For the previous decade, a class action lawsuit had been pending in the U.S. District Court for the Middle District of Alabama challenging conditions of confinement at Alabama penal institutions. The plaintiff in this case, an Alabama inmate, was a member of the plaintiff class in the class action, Pugh v. Locke, PC-AL-0010. That case resulted in a consent decree in 1984 over which the Middle District of Alabama retained jurisdiction, and under which the defendants in this case alleged plaintiffs' claims fell. In 1987, the U.S. District Court for the Southern District of Alabama (Judge William Brevard Hand) dismissed plaintiffs' petition without prejudice to allow him to present the claim to an oversight committee that oversaw implementation of the consent decree. The plaintiff appealed.
On October 19, 1988, the U.S. Court of Appeals for the Eleventh Circuit (Judges James C. Hill, Phyllis A. Kravitch, and James L. Edmondson) issued a per curiam opinion vacating the district court's decision and reinstating the plaintiff's petition. Spears v. Johnson, 859 F.3d 853 (11th Cir. 1988). The court then transferred the case to the U.S. District Court for the Middle District of Alabama, where the class action was pending.
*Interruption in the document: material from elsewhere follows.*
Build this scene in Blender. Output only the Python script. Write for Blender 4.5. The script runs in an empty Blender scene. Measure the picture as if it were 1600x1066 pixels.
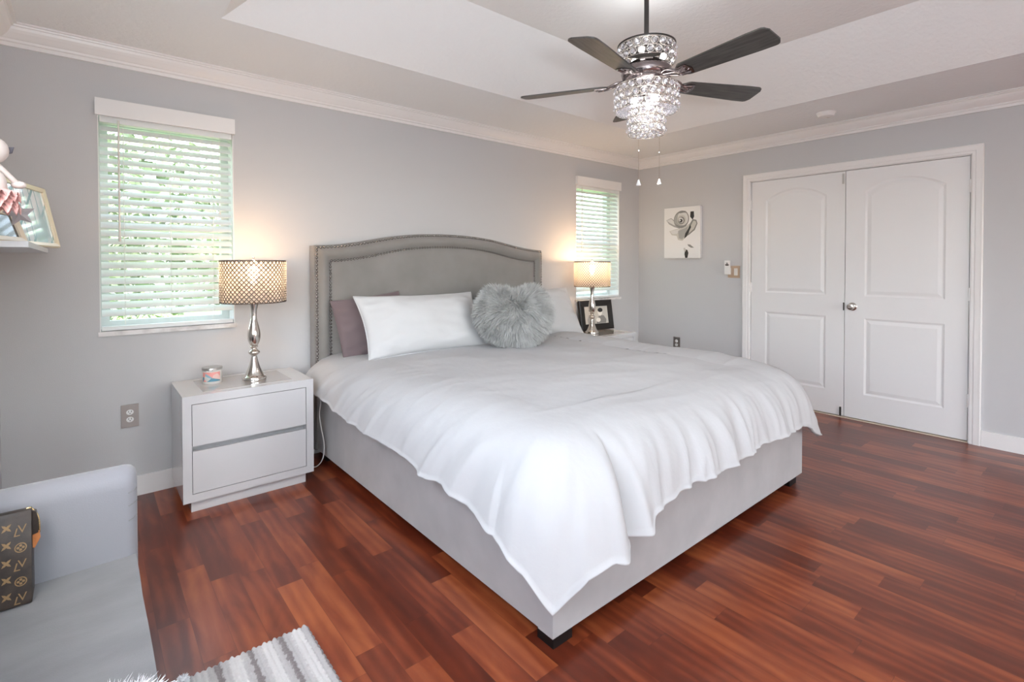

On June 21, 1989, the Eleventh Circuit (Judges Hill, Kravitch, and Edmondson) issued another opinion, ruling that their earlier decision was based upon an incorrect premise, as the case in the Middle District Court (with which they ordered this case to be merged) had already closed. They then ordered that this case should be sent back down to the U.S. District Court for the Southern District of Alabama. Spears v. Johnson, 876 F.2d 1485 (11th Cir. 1989).